Bir anlamda ekmediğimiz hakikatin tokatını hep birlikte çekiyoruz.

Artık ahir zamanın doğa-insan ile mücadele evresindeyiz.

Misal, dünyada 1556-1975 yılları arasındaki 400 yılda 5 ve üzeri deprem sayısı sadece 110 iken, 1980-2003 arasında ise 6.5 ve üzeri şiddetteki deprem sayısı 1685'dir.

Yani varlığın değişim dönemindeyiz.

Sadece 1999 yılında küçük-büyük 20832 depremin olduğu düşünülür ise durumun vahameti ortadadır.

Nitekim, 1400 sene evvel ortada herhangi bir bilim, fay hattı vs. bilgisi yokken, Allah Resulü sav bugüne şöyle işaret ediyor:

“Ümmetimde zelzeleler olur. Öyle ki bu zelzelelerde on bin, yirmi bin, otuz bin kişi ölür. Allah bu ölümü muttakilere öğüt, müminlere rahmet, kâfirlere ise azap kılar.” (Râmuz El-Ehâdis: 3222- İbn-i Asakir)

Bu noktada meseleye sadece deprem olarak bakmamak lazım. Rakamlar gösteriyor ki, kainatta bir değişim oluyor. Depremler, yangınlar, tsunamiler...vs.

Bunların hepsi kainatta birbiri ile bağlantılı olarak ilerliyor. Sosyolojiyi, insanı, psikolojiyi, bir anlamda düşünceyi, dini, ahlakı, bilinçsel değişimi, farklı hareket etmeyi, uyanmayı etkiliyor, tetikliyor.
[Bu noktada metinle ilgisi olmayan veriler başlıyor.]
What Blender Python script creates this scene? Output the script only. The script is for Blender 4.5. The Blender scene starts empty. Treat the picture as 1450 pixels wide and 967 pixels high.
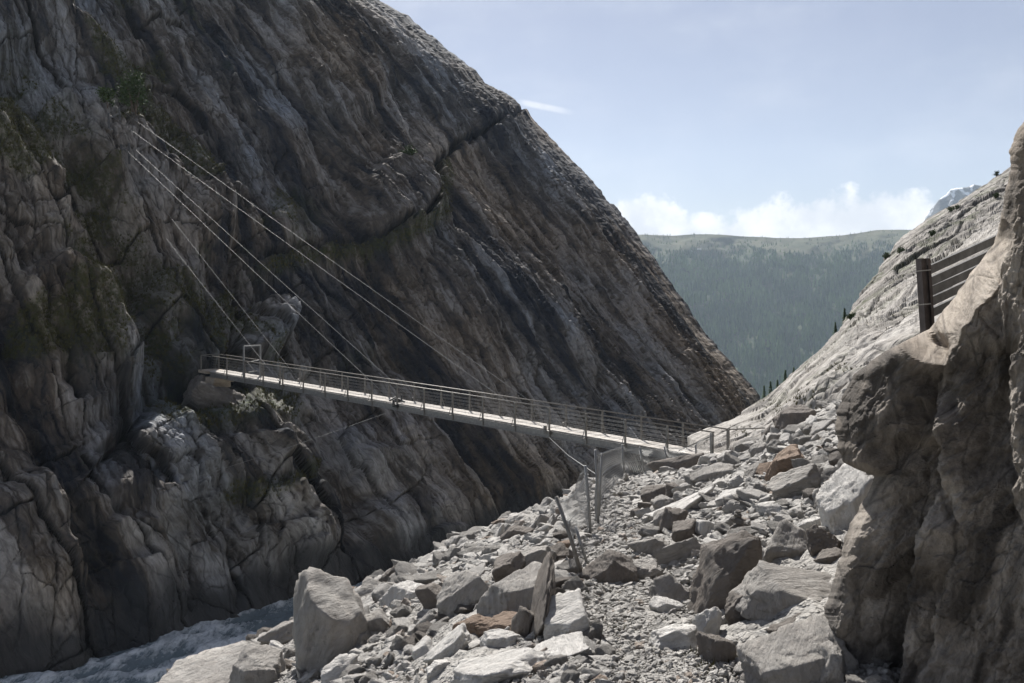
import bpy, bmesh, math, random, time
import numpy as np
from mathutils import Vector, Matrix, noise as mnoise

T0 = time.time()
rng = np.random.default_rng(11)
random.seed(5)
F = 1289.0            # focal length in photograph pixels (1450 wide)
CX, HY = 725.0, 420.0  # principal column, horizon row

sc = bpy.context.scene
C = sc.collection


def P(px, py, D):
    return np.array([(px - CX) / F * D, D, (HY - py) / F * D])


# ------------------------------------------------------------------ noise
def _h(ix, iy, seed):
    h = (ix.astype(np.int64) * 374761393 + iy.astype(np.int64) * 668265263 + seed * 2147483647 + 12345) & 0xFFFFFFFF
    h = ((h ^ (h >> 13)) * 1274126177) & 0xFFFFFFFF
    h = ((h ^ (h >> 16)) * 2246822519) & 0xFFFFFFFF
    return (h ^ (h >> 15)) & 0xFFFFFFFF


def rnd(ix, iy, seed):
    return _h(ix, iy, seed) / 4294967295.0


def perlin(x, y, seed=0):
    ix = np.floor(x); iy = np.floor(y)
    fx = x - ix; fy = y - iy
    u = fx * fx * fx * (fx * (fx * 6 - 15) + 10); v = fy * fy * fy * (fy * (fy * 6 - 15) + 10)
    def g(ox, oy):
        a = rnd(ix + ox, iy + oy, seed) * 2 * np.pi
        return np.cos(a) * (fx - ox) + np.sin(a) * (fy - oy)
    a = g(0, 0); b = g(1, 0); c = g(0, 1); d = g(1, 1)
    return 1.5 * ((a * (1 - u) + b * u) * (1 - v) + (c * (1 - u) + d * u) * v)


def fbm(x, y, seed=0, oct=4, gain=.5):
    s = 0; a = 1.0
    for o in range(oct):
        s = s + a * perlin(x * 2 ** o, y * 2 ** o, seed + 17 * o)
        a *= gain
    return s


def ridged(x, y, seed=0, oct=3):
    s = 0; a = 1.0
    for o in range(oct):
        s = s + a * (1 - 2 * np.abs(perlin(x * 2 ** o, y * 2 ** o, seed + 31 * o)))
        a *= .5
    return s / 1.75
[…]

Gelecek olan yakın zamandaki yeni musibet ise su/kuraklık tehlikesi. Kuraklık, uzmanlar tarafından afetler içerisindeki en sinsi ve görünmez olarak adlandırılan gruba giriyor. Bu sorun ülkeler için de bir milli güvenlik meselesidir.

Misal, Anadolu tarihinde kuraklık nedeniyle yok olan medeniyetlerden bahsedilir. Tarihte görüyoruz ki, Asurlular Van'da baraj yapmalarına rağmen yinede çok acılı zamanlar yaşıyorlar. Hakeza Hititler. Dilenecek duruma geliyorlar.

2023 itibariyle de dünya bu sorunun yeni evresine geçiyor.

Nitekim Pentagon konuyla ilgili olarak raporunda şu cümleyi kullanıyor:

''10 yıl içerisinde 3 milyar insan su sıkıntısı yaşayacak.''

Sıkıntı kelimesi hafif kalıyor. Eğer Rabbimizin merhameti yetişmezse, ortadaki bilimsel veriler çok çok kaotik bir dönemin açıktan geldiğini gösteriyor.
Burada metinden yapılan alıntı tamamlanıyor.